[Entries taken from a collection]
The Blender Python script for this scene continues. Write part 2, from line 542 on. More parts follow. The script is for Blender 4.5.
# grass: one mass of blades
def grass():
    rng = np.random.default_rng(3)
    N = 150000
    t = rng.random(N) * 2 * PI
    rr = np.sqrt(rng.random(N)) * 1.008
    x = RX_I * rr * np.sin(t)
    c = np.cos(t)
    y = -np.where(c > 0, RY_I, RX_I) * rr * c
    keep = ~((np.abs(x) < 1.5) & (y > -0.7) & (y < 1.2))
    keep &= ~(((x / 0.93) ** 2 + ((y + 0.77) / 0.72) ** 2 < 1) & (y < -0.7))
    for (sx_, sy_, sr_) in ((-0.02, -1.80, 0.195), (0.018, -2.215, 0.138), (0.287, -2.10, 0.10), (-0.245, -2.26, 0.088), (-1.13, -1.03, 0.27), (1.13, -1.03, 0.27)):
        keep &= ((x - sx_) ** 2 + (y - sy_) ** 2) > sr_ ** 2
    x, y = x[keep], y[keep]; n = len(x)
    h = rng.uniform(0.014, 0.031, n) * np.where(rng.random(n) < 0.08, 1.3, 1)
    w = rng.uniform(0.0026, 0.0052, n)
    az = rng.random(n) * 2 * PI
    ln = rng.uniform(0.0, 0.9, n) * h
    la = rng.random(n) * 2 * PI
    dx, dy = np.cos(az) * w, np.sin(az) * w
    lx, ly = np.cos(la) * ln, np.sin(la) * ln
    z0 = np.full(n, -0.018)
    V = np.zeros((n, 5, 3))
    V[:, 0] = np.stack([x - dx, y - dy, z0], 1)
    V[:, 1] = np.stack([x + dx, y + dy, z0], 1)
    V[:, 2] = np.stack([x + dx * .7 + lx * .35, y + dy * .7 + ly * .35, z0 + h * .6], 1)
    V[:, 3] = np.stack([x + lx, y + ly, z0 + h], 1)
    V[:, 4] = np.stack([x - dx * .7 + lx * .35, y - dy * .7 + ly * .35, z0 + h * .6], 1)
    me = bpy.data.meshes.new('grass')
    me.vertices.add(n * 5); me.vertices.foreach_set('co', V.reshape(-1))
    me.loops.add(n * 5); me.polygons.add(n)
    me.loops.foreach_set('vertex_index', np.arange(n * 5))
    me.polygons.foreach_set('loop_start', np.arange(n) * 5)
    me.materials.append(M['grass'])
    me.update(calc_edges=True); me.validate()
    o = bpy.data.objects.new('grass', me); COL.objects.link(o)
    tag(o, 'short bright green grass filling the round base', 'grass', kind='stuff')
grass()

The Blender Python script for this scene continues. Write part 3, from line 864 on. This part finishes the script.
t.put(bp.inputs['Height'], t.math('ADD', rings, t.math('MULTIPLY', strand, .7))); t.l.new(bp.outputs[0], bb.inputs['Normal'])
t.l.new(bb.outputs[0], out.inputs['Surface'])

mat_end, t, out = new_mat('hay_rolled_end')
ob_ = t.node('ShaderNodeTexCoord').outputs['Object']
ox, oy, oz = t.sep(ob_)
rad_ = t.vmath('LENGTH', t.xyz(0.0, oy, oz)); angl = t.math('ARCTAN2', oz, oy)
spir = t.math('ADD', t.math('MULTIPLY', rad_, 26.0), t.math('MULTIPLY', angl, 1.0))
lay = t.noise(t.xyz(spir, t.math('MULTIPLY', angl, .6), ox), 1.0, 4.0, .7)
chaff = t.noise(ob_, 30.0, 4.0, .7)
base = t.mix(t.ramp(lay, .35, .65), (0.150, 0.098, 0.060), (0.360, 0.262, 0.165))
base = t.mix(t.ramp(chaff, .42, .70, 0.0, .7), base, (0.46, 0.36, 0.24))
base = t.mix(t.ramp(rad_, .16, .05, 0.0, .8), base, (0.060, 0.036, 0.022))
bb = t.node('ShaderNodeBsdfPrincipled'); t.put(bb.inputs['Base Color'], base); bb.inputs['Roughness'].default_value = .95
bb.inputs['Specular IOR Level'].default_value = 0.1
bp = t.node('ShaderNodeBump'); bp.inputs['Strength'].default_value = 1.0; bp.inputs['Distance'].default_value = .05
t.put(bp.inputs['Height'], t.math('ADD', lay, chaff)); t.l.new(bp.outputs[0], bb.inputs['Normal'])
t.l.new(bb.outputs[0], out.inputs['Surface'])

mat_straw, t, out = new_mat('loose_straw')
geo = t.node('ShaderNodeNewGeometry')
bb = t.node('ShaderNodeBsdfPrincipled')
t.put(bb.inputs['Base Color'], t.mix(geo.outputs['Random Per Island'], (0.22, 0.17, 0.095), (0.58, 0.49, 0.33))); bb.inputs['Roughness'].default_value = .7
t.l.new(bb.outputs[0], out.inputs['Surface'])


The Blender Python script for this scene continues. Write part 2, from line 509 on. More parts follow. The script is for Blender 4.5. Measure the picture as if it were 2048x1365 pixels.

## Task
Repeat the material from above exactly, word for word.

## Solution
The Blender Python script for this scene continues. Write part 2, from line 542 on. More parts follow. The script is for Blender 4.5.
# grass: one mass of blades
def grass():
    rng = np.random.default_rng(3)
    N = 150000
    t = rng.random(N) * 2 * PI
    rr = np.sqrt(rng.random(N)) * 1.008
    x = RX_I * rr * np.sin(t)
    c = np.cos(t)
    y = -np.where(c > 0, RY_I, RX_I) * rr * c
    keep = ~((np.abs(x) < 1.5) & (y > -0.7) & (y < 1.2))
    keep &= ~(((x / 0.93) ** 2 + ((y + 0.77) / 0.72) ** 2 < 1) & (y < -0.7))
    for (sx_, sy_, sr_) in ((-0.02, -1.80, 0.195), (0.018, -2.215, 0.138), (0.287, -2.10, 0.10), (-0.245, -2.26, 0.088), (-1.13, -1.03, 0.27), (1.13, -1.03, 0.27)):
        keep &= ((x - sx_) ** 2 + (y - sy_) ** 2) > sr_ ** 2
    x, y = x[keep], y[keep]; n = len(x)
    h = rng.uniform(0.014, 0.031, n) * np.where(rng.random(n) < 0.08, 1.3, 1)
    w = rng.uniform(0.0026, 0.0052, n)
    az = rng.random(n) * 2 * PI
    ln = rng.uniform(0.0, 0.9, n) * h
    la = rng.random(n) * 2 * PI
    dx, dy = np.cos(az) * w, np.sin(az) * w
    lx, ly = np.cos(la) * ln, np.sin(la) * ln
    z0 = np.full(n, -0.018)
    V = np.zeros((n, 5, 3))
    V[:, 0] = np.stack([x - dx, y - dy, z0], 1)
    V[:, 1] = np.stack([x + dx, y + dy, z0], 1)
    V[:, 2] = np.stack([x + dx * .7 + lx * .35, y + dy * .7 + ly * .35, z0 + h * .6], 1)
    V[:, 3] = np.stack([x + lx, y + ly, z0 + h], 1)
    V[:, 4] = np.stack([x - dx * .7 + lx * .35, y - dy * .7 + ly * .35, z0 + h * .6], 1)
    me = bpy.data.meshes.new('grass')
    me.vertices.add(n * 5); me.vertices.foreach_set('co', V.reshape(-1))
    me.loops.add(n * 5); me.polygons.add(n)
    me.loops.foreach_set('vertex_index', np.arange(n * 5))
    me.polygons.foreach_set('loop_start', np.arange(n) * 5)
    me.materials.append(M['grass'])
    me.update(calc_edges=True); me.validate()
    o = bpy.data.objects.new('grass', me); COL.objects.link(o)
    tag(o, 'short bright green grass filling the round base', 'grass', kind='stuff')
grass()

The Blender Python script for this scene continues. Write part 3, from line 864 on. This part finishes the script.
t.put(bp.inputs['Height'], t.math('ADD', rings, t.math('MULTIPLY', strand, .7))); t.l.new(bp.outputs[0], bb.inputs['Normal'])
t.l.new(bb.outputs[0], out.inputs['Surface'])

mat_end, t, out = new_mat('hay_rolled_end')
ob_ = t.node('ShaderNodeTexCoord').outputs['Object']
ox, oy, oz = t.sep(ob_)
rad_ = t.vmath('LENGTH', t.xyz(0.0, oy, oz)); angl = t.math('ARCTAN2', oz, oy)
spir = t.math('ADD', t.math('MULTIPLY', rad_, 26.0), t.math('MULTIPLY', angl, 1.0))
lay = t.noise(t.xyz(spir, t.math('MULTIPLY', angl, .6), ox), 1.0, 4.0, .7)
chaff = t.noise(ob_, 30.0, 4.0, .7)
base = t.mix(t.ramp(lay, .35, .65), (0.150, 0.098, 0.060), (0.360, 0.262, 0.165))
base = t.mix(t.ramp(chaff, .42, .70, 0.0, .7), base, (0.46, 0.36, 0.24))
base = t.mix(t.ramp(rad_, .16, .05, 0.0, .8), base, (0.060, 0.036, 0.022))
bb = t.node('ShaderNodeBsdfPrincipled'); t.put(bb.inputs['Base Color'], base); bb.inputs['Roughness'].default_value = .95
bb.inputs['Specular IOR Level'].default_value = 0.1
bp = t.node('ShaderNodeBump'); bp.inputs['Strength'].default_value = 1.0; bp.inputs['Distance'].default_value = .05
t.put(bp.inputs['Height'], t.math('ADD', lay, chaff)); t.l.new(bp.outputs[0], bb.inputs['Normal'])
t.l.new(bb.outputs[0], out.inputs['Surface'])

mat_straw, t, out = new_mat('loose_straw')
geo = t.node('ShaderNodeNewGeometry')
bb = t.node('ShaderNodeBsdfPrincipled')
t.put(bb.inputs['Base Color'], t.mix(geo.outputs['Random Per Island'], (0.22, 0.17, 0.095), (0.58, 0.49, 0.33))); bb.inputs['Roughness'].default_value = .7
t.l.new(bb.outputs[0], out.inputs['Surface'])


The Blender Python script for this scene continues. Write part 2, from line 509 on. More parts follow. The script is for Blender 4.5. Measure the picture as if it were 2048x1365 pixels.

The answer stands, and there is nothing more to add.